Memory In Motion: Architecture of Perseverance
Bogdan is a multi-disciplinary artist and architect from Ukraine based between New York and Kyiv. In 2012 graduated from New Jersey Institute of Technology, Faculty of Architecture and Design. Since 2018, has been operating his independent practice, driven by a desire to enhance responsive environments through applied design, spatial installations, and diverse architectural projects rooted in urban and social research across different scales. Interested in creating reactive interventions that adapts to dynamic changes of our living environment. His current research focus lies on post-war reconstruction strategies to stimulate a critical dialogue on this topic among architectural and civic communities.
Past presentation of work and participations include Independent School For the City (Rotterdam, NL) Fantazery audio-visual festival in (Dragobrat, Ukraine) 2021 CAADRIA Conference, (Hong-Kong, China) Urban Ethnography Lab (Berlin, Germany) and group exhibition at Greenpoint Gallery (Brooklyn, US) .

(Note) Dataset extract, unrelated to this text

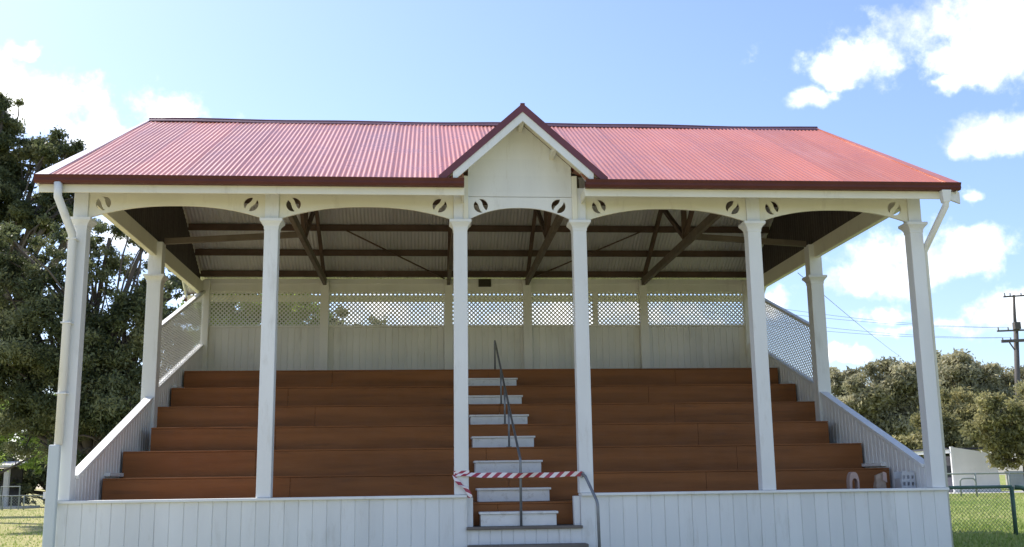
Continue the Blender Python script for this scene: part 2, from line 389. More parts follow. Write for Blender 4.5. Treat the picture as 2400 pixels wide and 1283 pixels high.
# steep end walls of the roof (red outside, dark lining inside) and the hip cappings
for sx in (-1, 1):
    b = MB(); e = sx; n = 56; y0_, y1_ = .22, 2*YM-.22
    for k in range(n):
        ya = y0_+(y1_-y0_)*k/n; yb_ = y0_+(y1_-y0_)*(k+1)/n
        zt_ = lambda y: max(6.10, roofz(y)-.05); o_ = .012*(k % 2)
        b.add([(e*(6.37+o_), ya, 6.06), (e*(6.37+o_), yb_, 6.06), (e*(6.37+o_), yb_, zt_(yb_)), (e*(6.37+o_), ya, zt_(ya))], [(0, 1, 2, 3)])
    obj('gable_wall', b, MT['roof'], roof)
    b = MB()
    n2 = 130; vs = []
    for k in range(n2+1):
        y = y0_+(y1_-y0_)*k/n2; o_ = .012*(k % 2); vs += [(e*(6.31+o_), y, 6.06), (e*(6.31+o_), y, zt_(y)-.01)]
    b.add(vs, [(2*k, 2*k+2, 2*k+3, 2*k+1) for k in range(n2)])
    obj('end_lining', b, MT['endlin'], roof)
    for y0 in (YE, 2*YM-YE):
        b = MB(); P0 = Vector((e*6.755, y0, ZE-.075)); P1 = Vector((e*6.505, YM, ZR-.10)); b.bar(P0, P1, .022, .15); obj('barge_board', b, MT['white'], roof)
    b = MB()
    for y0 in (YE, 2*YM-YE):
        P0 = Vector((e*6.80, y0, ZE+.03)); P1 = Vector((e*6.515, YM, ZR+.03)); Q0 = Vector((e*6.62, y0, ZE+.025)); Q1 = Vector((e*6.49, YM, ZR+.03))
        dz = Vector((0, 0, .03)); b.add([P0, P1, Q1, Q0, P0-dz, P1-dz, Q1-dz, Q0-dz], [(0, 1, 2, 3), (7, 6, 5, 4), (0, 4, 5, 1), (1, 5, 6, 2), (2, 6, 7, 3), (3, 7, 4, 0)])
    obj('hip_capping', b, MT['suncap'] if sx < 0 else MT['roof'], roof)  # left cap coloured as if sunlit, right one plain roof red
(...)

Architecture is a container of collective memory, once it is destroyed, connection to the continuity of history is in danger. How do we rebuild after a disaster? Architecture and the built environment are linked to the creation and recollection of memories because they trigger senses that are related to memory. How do we retain memory of what happened yet be able to transcend it? Healing is not a cosmetic process - but something that articulates differences both deeply divides and joints together. However, with globalization of the world, a sense of place is being lost. Worldwide, megapolises morph one into another, while rich cultural heritage fades into the background. Ukraine, throughout history did not have a clear architectural style and thus identity within it. Looking throughout history we can notice four distinct genres that make up the bulk of what can be seen within the country - Byzantine architecture of Kyivan Rus’, European and Ukrainian Baroque, traditional architecture (often found in small villages and wooden churches) and lastly Soviet Modernism. Yet when the war is over, in what style do we build, and still retain collective memory and identity? Memory in Motion proposal is a framework rather than a solution. Using Machine Learning, it blends these styles to create a unique, arguably distinct Ukrainian architectural language. The new ways of living will not be the same as the old. Protocols of human interaction are changing. The reconstruction of old architecture must enable progressive yet mnemonic ideas for the new domestic habitat. The familiar old must be transformed, by conscious intention and design, into the unfamiliar, radical new.